Another important point to keep in mind is that the Quran was not revealed in one sitting, but was revealed in parts over a span of 23 years.  Like the previous scriptures, many passages were revealed in response to specific events.  Often, Quranic revelation would come from the angel Gabriel to Prophet Muhammad as a response to questions raised by those around him, whether believers or unbelievers.  The Quran addresses the People of the Scripture (a term used by the Quran for Jews and Christians), humanity at large, believers, and, finally, it addresses the Prophet himself, commanding him what to do in certain situations or supporting him and giving him solace in the face of ridicule and rejection.  Knowing the historical and social context clarifies the text.

Some other notable features of Quran’s style are the following:

(1)  The use of parables to stir curiosity of the reader and explain deep truths.

(2)  More than two hundred passages begin with the Arabic word Qul - ‘Say’ - addressing Prophet Muhammad to say what follows in reply to a question, to explain a matter of faith, or to announce a legal ruling.  For example,

“Say: ‘O People of the Scripture!  Do you disapprove of us for no other reason than that we believe in God, and the revelation that has come to us and that which came before (us), and because most of you are rebellious and disobedient?’” (Quran 5:59)

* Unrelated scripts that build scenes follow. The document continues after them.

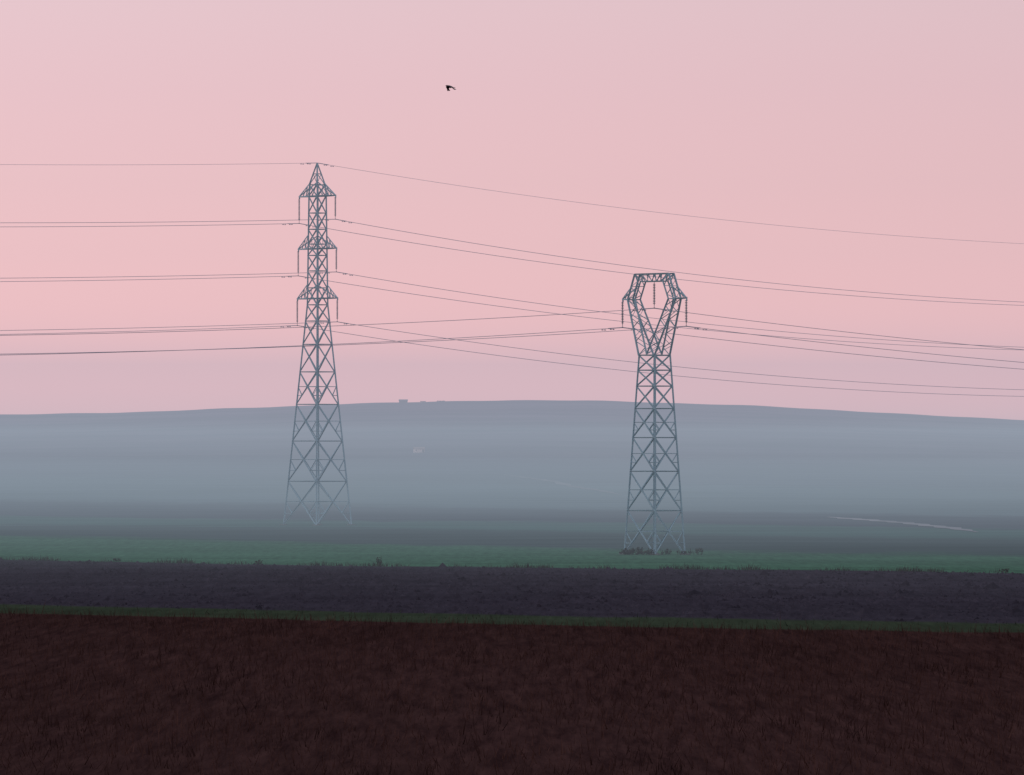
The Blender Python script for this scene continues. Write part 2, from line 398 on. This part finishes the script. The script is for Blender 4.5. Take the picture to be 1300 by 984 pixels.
# ------------------------------------------------------------ crow
def crow(x,y,z):
    e=bpy.data.objects.new('crow',None); S.collection.objects.link(e); e.location=(x,y,z); e.rotation_euler=(0,math.radians(10),math.radians(20)); e.scale=(1.12,1.12,1.12)
    prof=[(-.27,.0,.004),(-.235,.0,.012),(-.215,.004,.018),(-.20,.008,.034),(-.165,.01,.043),(-.12,.004,.044),(-.06,-.004,.064),(.0,-.01,.068),(.07,-.008,.058),(.13,0,.038),(.17,.004,.024)]
    v=[];f=[];N=12
    for px0,pz,r in prof:
        for k in range(N): v.append((px0,r*.95*math.cos(k*math.pi*2/N),pz+r*math.sin(k*math.pi*2/N)))
    for i in range(len(prof)-1):
        for k in range(N):
            j=(k+1)%N; f.append((i*N+k,(i+1)*N+k,(i+1)*N+j,i*N+j))
    f.append(tuple(range(N))); f.append(tuple((len(prof)-1)*N+k for k in range(N))[::-1])
    mesh_obj('body',v,f,M_bird,e,True)
    v=[(.13,-.02,.012),(.13,.02,.012),(.30,.07,.0),(.315,.03,-.002),(.32,0,0),(.315,-.03,-.002),(.30,-.07,0)]
    v+= [(a,bb,c-.012) for a,bb,c in v]
    f=[tuple(range(7)),tuple(range(13,6,-1))]+[(i,(i+1)%7,7+(i+1)%7,7+i) for i in range(7)]
    mesh_obj('tail',v,f,M_bird,e)
    for s in (-1,1):
        sec=[(-.10,.09,.04,.02),(-.13,.09,.14,.015),(-.13,.07,.25,-.02),(-.07,.09,.34,-.06),(.02,.13,.42,-.10)]
        v=[];f=[]
        for x0,x1,yy,zz in sec:
            for q in (0,.35,.7,1): 
                v.append((x0+(x1-x0)*q,s*yy,zz+.018*math.sin(q*math.pi)))
        for x0,x1,yy,zz in sec:
            for q in (0,.35,.7,1): v.append((x0+(x1-x0)*q,s*yy,zz-.006))
        for lay in (0,20):
            for i in range(4):
                for k in range(3): f.append((lay+i*4+k,lay+i*4+k+1,lay+i*4+4+k+1,lay+i*4+4+k))
        for q in range(5):
            t=q/4; x0=.02+.1*t; n0=len(v); ln=.16-.05*t
            v+=[(x0-.018,s*.42,-.10),(x0+.022,s*.42,-.10),(x0+.09+.03*t,s*(.42+ln*.7),-.10-ln*.5),(x0+.065+.03*t,s*(.42+ln*.78),-.10-ln*.55)]
            f.append((n0,n0+1,n0+2,n0+3))
        mesh_obj('wing',v,f,M_bird,e)
crow(at(571,340),340,12+450/F*340)
# ------------------------------------------------------------ haze: homogeneous mist filling the basin, faint emission standing in for scattered light
def haze(name,x0,x1,y0,y1,z0,z1,sig,c):
    m,nt,o=new_mat(name); b=NB(nt)
    ab=b.n('ShaderNodeVolumeAbsorption'); ab.inputs['Color'].default_value=(0,0,0,1); ab.inputs['Density'].default_value=sig
    em=b.n('ShaderNodeEmission'); em.inputs['Color'].default_value=(*c,1); em.inputs['Strength'].default_value=sig
    ad=b.n('ShaderNodeAddShader'); b.l(ab.outputs[0],ad.inputs[0]); b.l(em.outputs[0],ad.inputs[1]); b.l(ad.outputs[0],o.inputs['Volume'])
    v=[];f=[]; box(v,f,x0,x1,y0,y1,z0,z1); mesh_obj(name,v,f,m)
haze('haze',-3800,3800,425,3700,-6,62,.00041,(.38,.40,.495))
for i,(y0,y1,zt,sg) in enumerate(((515,2400,7,.00042),(530,2700,17,.00028))):
    haze('ground_mist',-3700+i*9,3700-i*9,y0,y1,-5+i*.3,zt,sg,(.315,.42,.48))
# ------------------------------------------------------------ world
w=bpy.data.worlds.new('World'); S.world=w; w.use_nodes=True; nt=w.node_tree; nt.nodes.clear(); b=NB(nt)
out=b.n('ShaderNodeOutputWorld')
sk=b.n('ShaderNodeTexSky'); sk.sky_type='NISHITA'; sk.sun_disc=False; sk.sun_elevation=math.radians(7); sk.sun_rotation=math.radians(-70); sk.dust_density=2
bg1=b.n('ShaderNodeBackground'); b.l(b.mix(1.0,sk.outputs[0],(.12,.12,.2),'MULTIPLY'),bg1.inputs[0]); bg1.inputs[1].default_value=.05
tc=b.n('ShaderNodeTexCoord'); s3=b.n('ShaderNodeSeparateXYZ'); b.l(tc.outputs['Generated'],s3.inputs[0])
cr=b.n('ShaderNodeValToRGB'); b.l(b.rng(s3.outputs[2],-.02,.40,0,1),cr.inputs[0])
cr.color_ramp.interpolation='LINEAR'
E=cr.color_ramp.elements
def pos(z): return (z+.02)/.42
SC=1.7
E[0].position=0; E[0].color=(1.50/SC,.68/SC,.62/SC,1)
E[1].position=1; E[1].color=(.50/SC,.50/SC,.60/SC,1)
for z,c in ((.004,(1.57,.71,.65)),(.012,(1.50,.69,.63)),(.02,(1.35,.655,.605)),(.026,(1.20,.62,.59)),(.033,(1.06,.59,.58)),(.045,(.94,.565,.575)),(.062,(.86,.555,.585)),(.085,(.79,.57,.61)),(.2,(.58,.52,.60))):
    e=E.new(pos(z)); e.color=(c[0]/SC,c[1]/SC,c[2]/SC,1)
bg2=b.n('ShaderNodeBackground'); 
side=b.rng(s3.outputs[0],-.12,.12,1.02*SC,.91*SC)   # gentle fall-off away from the sunset side
b.l(cr.outputs[0],bg2.inputs[0]); b.l(side,bg2.inputs[1])
ad=b.n('ShaderNodeAddShader'); b.l(bg1.outputs[0],ad.inputs[0]); b.l(bg2.outputs[0],ad.inputs[1]); b.l(ad.outputs[0],out.inputs[0])
# sun: low, veiled, from the left beyond the frame
sl=bpy.data.lights.new('sun','SUN'); sl.energy=.5; sl.angle=math.radians(12); sl.color=(1,.84,.78)
so=bpy.data.objects.new('sun',sl); S.collection.objects.link(so)
az=math.radians(-70); el=math.radians(7)
dv=Vector((math.sin(az)*math.cos(el),math.cos(az)*math.cos(el),math.sin(el)))
so.rotation_euler=dv.to_track_quat('Z','Y').to_euler(); so.location=(0,0,100)
# ------------------------------------------------------------ camera
cd=bpy.data.cameras.new('camera'); co=bpy.data.objects.new('camera',cd); S.collection.objects.link(co); S.camera=co
cd.sensor_width=36; cd.sensor_fit='HORIZONTAL'; cd.lens=200; cd.shift_y=68/1300; cd.clip_start=1; cd.clip_end=12000
co.location=(0,0,H); co.rotation_euler=(math.pi/2,0,0)
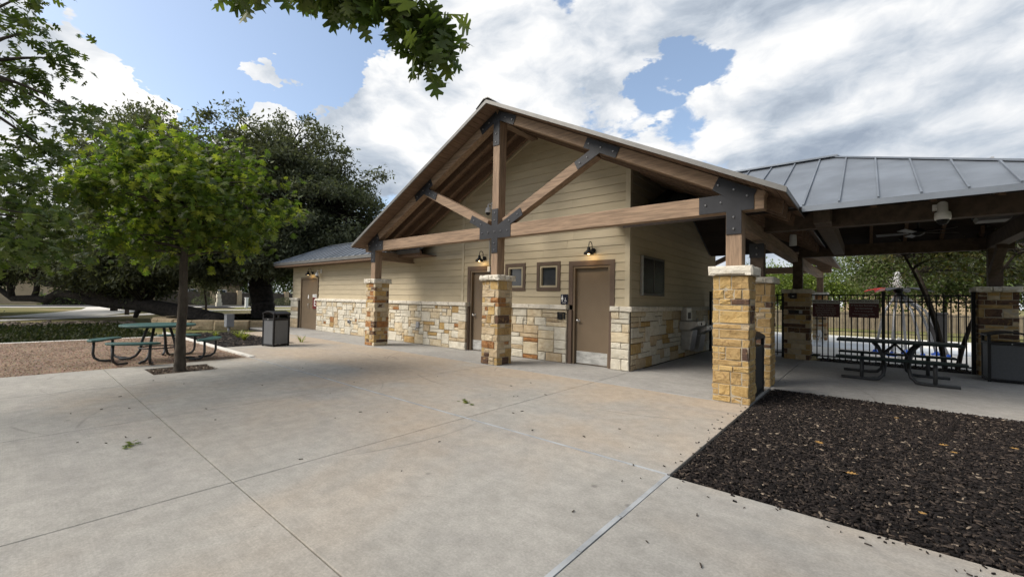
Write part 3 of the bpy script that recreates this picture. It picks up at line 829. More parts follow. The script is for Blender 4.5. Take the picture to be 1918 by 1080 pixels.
# --- roof of the gable: deck, metal edge, ridge cap, soffit boards, rafters
for sx in (-1, 1):
    xe = XC + sx * HALF
    deck = MB().prism([(XC, YR0 + .02, ZP), (xe, YR0 + .02, ZE), (xe, YR0 + .02, ZE - .035), (XC, YR0 + .02, ZP - .035)], (0, YR1 - YR0 - .04, 0)).build('roof', M_roof, B)
    MB().prism([(XC, YR0 - .012, ZP + .012), (xe + sx * .012, YR0 - .012, ZE + .008), (xe + sx * .012, YR0 - .012, ZE - .068), (XC, YR0 - .012, ZP - .068)], (0, .031, 0)).build('rake_trim', M_fascia, deck)
    MB().box((xe - .015 if sx < 0 else xe, YR0 + .02, ZE - .075), (xe if sx < 0 else xe + .015, YR1, ZE + .004)).build('eave_trim', M_fascia, deck)
    nb = 44
    for k in range(nb):
        s0, s1 = k / nb, (k + 1) / nb - .0016
        pa, pb = XC + sx * HALF * s0, XC + sx * HALF * s1
        q = [(pa, roof_z(pa) - .037), (pb, roof_z(pb) - .037), (pb, roof_z(pb) - .062), (pa, roof_z(pa) - .062)]
        yb = 8.4 if (-9 < (pa + pb) / 2 < XR) else (YR1 - .05 if sx > 0 else 9.0)
        MB().prism([(x, YR0 + .022, z) for x, z in q], (0, yb - YR0 - .022, 0)).build('soffit_board', M_soffit, deck)
    for yy, wd in ((7.42, .09), (7.82, .09), (8.22, .09), (8.75, .09), (9.35, .09), (9.95, .09), (10.55, .09), (11.15, .09), (11.75, .09), (12.35, .09), (12.95, .09), (13.55, .09), (14.15, .09), (14.75, .09)):
        xs_ = XC if yy < 8.4 else (XR + .05 if sx > 0 else None)
        if xs_ is None: continue
        t = XC + sx * (HALF - .12)
        pts = [(xs_, roof_z(xs_) - .064), (t, roof_z(t) - .064), (t - sx * .03, max(roof_z(t) - .26, 2.8)), (xs_, roof_z(xs_) - .28)]
        MB().prism([(x, yy, z) for x, z in pts], (0, wd, 0)).build('rafter', M_soffit, B)
mb = MB().prism([(XC - .3, YR0 - .03, ZP + .02 - .3 * SL), (XC - .07, YR0 - .03, ZP + .045), (XC + .07, YR0 - .03, ZP + .045), (XC + .3, YR0 - .03, ZP + .02 - .3 * SL), (XC + .07, YR0 - .03, ZP + .025), (XC - .07, YR0 - .03, ZP + .025)], (0, 16, 0)).build('ridge_cap', M_fascia, B)
MB().box((XC - .1, 7.25, ZP - .36), (XC + .1, YF, ZP - .1)).build('ridge_beam', M_woodY, B, bevel=.006)
# --- timber trusses
def bolt(plate, x, y, z, r=.018, d=-1):
    global BOLT
    loc = Vector((x, y, z)) - ORG[plate.name]
    if BOLT is None:
        BOLT = MB().lathe((0, 0, 0), [(r, 0), (r, d * .008), (r * .55, d * .016)], 8, 'y').build('bolt', M_bolt, plate)
        BOLT.location = Vector((x, y, z)) - ORG[plate.name]
        for v in BOLT.data.vertices: v.co += ORG[plate.name]
    else:
        c = BOLT.copy(); link(c, plate); c.location = loc
BOLT = None
def plate(name, y, polys, bolts, root):
    mb = MB()
    for k, p in enumerate(polys): mb.prism([(x, y - .0005 * k, z) for x, z in p], (0, .013, 0))
    o = mb.build(name, M_plate, root, bevel=.002, seg=1)
    for (x, z) in bolts: bolt(o, x, y - .001, z)
    return o
PX = (-11.42, -6.45, -1.54)
def truss(y, root, front=True):
    xl, xm, xr = PX
    MB().box((xl - .45, y, 2.84), (xr + .40, y + .2, 3.12)).build('tie_beam', M_woodX, root, bevel=.008)
    MB().box((xm - .098, y + .003, 2.0), (xm + .098, y + .24, 5.5)).build('king_post', M_woodZ, root, bevel=.008)
    for x in (xl, xr):
        MB().box((x - .112, y + .004, 2.0), (x + .112, y + .23, 2.838)).build('post', M_woodZ, root, bevel=.008)
    for sx in (-1, 1):
        t = XC + sx * 5.32
        pts = [(XC, ZP - .075), (t, roof_z(t) - .075), (t - sx * .09, roof_z(t - sx * .09) - .30), (XC, ZP - .30)]
        MB().prism([(x, y + .002, z) for x, z in pts], (0, .2, 0)).build('top_chord', M_woodX, root, bevel=.008)
        a, b = Vector((xm + sx * .25, y + .105, 3.17)), Vector((xm + sx * 2.52, y + .105, 4.27))
        MB().beam(a, b, .2, .2).build('strut', M_woodX, root, bevel=.008)
    if not front: return
    yp = y - .012
    zt = 2.98
    d = Vector((2.27, 1.10)).normalized(); n = Vector((-d.y, d.x))
    arms = []
    for sx in (-1, 1):
        q0 = Vector((.0, zt)); e = q0 + d * .86
        p = [q0 - n * .09, e - n * .09, e + n * .09, q0 + n * .09]
        arms.append([(xm + sx * v.x, v.y) for v in p])
    bl = [(xm + sx * (d.x * k), zt + d.y * k) for sx in (-1, 1) for k in (.48, .74)]
    plate('joint_plate', yp, [[(xm - .47, 2.83), (xm + .47, 2.83), (xm + .47, 3.12), (xm - .47, 3.12)], [(xm - .092, 2.50), (xm + .092, 2.50), (xm + .092, 3.50), (xm - .092, 3.50)]] + arms,
          bl + [(xm + k, zt) for k in (-.38, -.19, 0, .19, .38)] + [(xm, 2.57), (xm, 2.72), (xm, 3.24), (xm, 3.41)], root)
    top = ZP - .20
    s_ = Vector((1, -SL)).normalized(); sn = Vector((SL, 1)).normalized()
    arms = []; bl = [(xm, 5.03), (xm, 5.22)]
    for sx in (-1, 1):
        q0 = Vector((0, top)); e = q0 + s_ * .58
        arms.append([(XC + sx * v.x, v.y) for v in (q0 - sn * .10, e - sn * .10, e + sn * .10, q0 + sn * .10)])
        bl += [(XC + sx * (s_.x * k), top + s_.y * k) for k in (.28, .50)]
        qc = Vector((2.62, roof_z(XC + 2.62) - .20)); a = qc - s_ * .36; b = qc + s_ * .40
        T1 = [(XC + sx * v.x, v.y) for v in (a - sn * .10, b - sn * .10, b + sn * .10, a + sn * .10)]
        c0 = qc; c1 = qc - d * .58
        T2 = [(XC + sx * v.x, v.y) for v in (c0 - n * .09, c1 - n * .09, c1 + n * .09, c0 + n * .09)]
        bb = [(XC + sx * v.x, v.y) for v in (qc - s_ * .27, qc + s_ * .02, qc + s_ * .30, qc - d * .30, qc - d * .48)]
        plate('joint_plate', yp, [T1, T2], bb, root)
        xp = xr if sx > 0 else xl
        zc = roof_z(xp) - .2
        A = [(xp - sx * .50, 2.85), (xp + sx * .27, 2.85), (xp + sx * .27, 3.12), (xp - sx * .50, 3.12)]
        Bq = [(xp - .105, 2.50), (xp + .105, 2.50), (xp + .105, 3.0), (xp - .105, 3.0)]
        g0 = Vector((abs(xp - XC) - .26, roof_z(xp - sx * .26) - .195)); g1 = Vector((abs(xp - XC) + .27, roof_z(xp + sx * .27) - .19))
        Cq = [(XC + sx * v.x, v.y) for v in (g0 - sn * .11, g1 - sn * .2, g1 + sn * .09, g0 + sn * .10)]
        plate('joint_plate', yp, [A, Bq, Cq], [(xp - sx * .40, 2.985), (xp - sx * .18, 3.0), (xp, 2.76), (xp, 2.58), (xp - sx * .22, zc + .10), (xp - sx * .0, zc - .0), (xp + sx * .18, zc - .12)], root)
    plate('joint_plate', yp, [[(xm - .092, 4.95), (xm + .092, 4.95), (xm + .092, top), (xm - .092, top)]] + arms, bl, root)
truss(YT, B); truss(22.1, B, False)
# plate beams from the truss back to and along the building
MB().box((-11.53, YT + .21, 2.57), (-11.31, YF + .02, 2.835)).build('plate_beam', M_woodY, B, bevel=.008)
MB().box((-1.645, YT + .235, 2.62), (-1.435, 22.0, 2.836)).build('plate_beam', M_woodY, B, bevel=.008)
# --- low hipped wing: standing-seam panels
def seam_roof(root, eave0, eave1, y0, z0, run, slope, hip0, hip1, pitch, phase=0.0, part='roof_panel', sgn=1):
    """panels between seams on a plane rising along sgn*y; hip0/hip1 cut 45-degree hips at the ends"""
    def P(x, s, up=0.0):
        n = Vector((0, -sgn * slope, 1)).normalized()
        return Vector((x, y0 + sgn * s, z0 + slope * s)) + n * up
    x = eave0 + phase
    cuts = [eave0]
    while x < eave1:
        if x > eave0 + .02: cuts.append(x)
        x += pitch
    cuts.append(eave1)
    for a, b in zip(cuts[:-1], cuts[1:]):
        poly = [(a, 0), (b, 0), (b, run), (a, run)]
        if hip0: poly = clip(poly, -1, 1, -eave0)
        if hip1: poly = clip(poly, 1, 1, eave1)
        if len(poly) < 3: continue
        mb = MB().prism([P(u, s, 0) for u, s in poly], P(0, 0, .012) - P(0, 0, 0))
        smax = min([run] + ([a - eave0] if hip0 else []) + ([eave1 - a] if hip1 else []))
        if smax > .05 and a > eave0 + .01:
            w_ = .011
            mb.prism([P(a - w_, 0.0, .010), P(a + w_, 0.0, .010), P(a + w_, smax, .010), P(a - w_, smax, .010)], P(0, 0, .045) - P(0, 0, .010))
        mb.build(part, M_roof, root)
seam_roof(B, -21.05, -10.4, 7.8, 2.9, 1.75, .5, True, False, .445)
MB().prism([(-21.05, 7.8, 2.895), (-10.4, 7.8, 2.895), (-10.4, 9.55, 3.77), (-19.3, 9.55, 3.77)], (0, 0, -.05)).prism([(-19.3, 9.55, 3.77), (-9.5, 9.55, 3.77), (-9.5, 11.3, 2.9), (-21.05, 11.3, 2.9)], (0, 0, -.05)).prism([(-21.05, 7.8, 2.9), (-19.3, 9.55, 3.77), (-21.05, 11.3, 2.9)], (0, 0, -.05)).build('wing_roof', M_roof, B)
MB().beam((-21.05, 7.8, 2.93), (-19.3, 9.55, 3.80), .14, .03).beam((-19.3, 9.55, 3.80), (-10.4, 9.55, 3.80), .16, .03).build('ridge_cap', M_roof, B)
MB().box((-21.05, 7.77, 2.80), (-10.2, 7.797, 2.915)).build('eave_trim', M_fascia, B)
MB().box((-21.0, 7.80, 2.72), (-10.2, 7.86, 2.86)).box((-21.0, 7.86, 2.74), (-10.2, YF + .02, 2.77)).build('soffit', M_soffit, B)
MB().box((-20.4, YF - .02, 2.62), (-9.01, YF + .03, 2.735)).build('frieze_board', M_trimtan, B)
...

(3)  In some passages of the Quran, God takes oaths by His marvelous creation to strengthen an argument or to dispel doubts in the mind of the listener,

“By the sun and its brightness,

by the moon when it follows it,

by the day when it displays it,

by the night when it covers it,

by the sky and He who constructed it,

by the earth and He who spread it,

by the soul and He who proportioned it…” (Quran 91:1-7)

Sometimes God takes an oath by Himself:

“But no, by your Lord, they will not (truly) believe until they make you, (O Muhammad), judge concerning that over which they dispute among themselves and then find within themselves no discomfort from what you have judged and submit in (full, willing) submission.” (Quran 4:65)

(4)  Lastly, the Quran has what is called ‘the disjointed letters,’ composed of letters of the Arabic alphabet which taken together do not have a known meaning in the Arabic lexicon.  Their meaning is only known to God.  They appear at the beginning of twenty nine surahs, and upon recital, each letter is pronounced and not the words they form.  For example, the first aayah of Surat-ul-Baqara appears as Alif-Lam-Mim, three letters of the Arabic alphabet pronounced individually.

A person unfamiliar with the Quran may find it a little difficult to read, especially at the start, but if they keep these points in mind, they will become more accustomed to it, and they will indeed find that even though it is a translation, it is truly profound book incomparable to any other.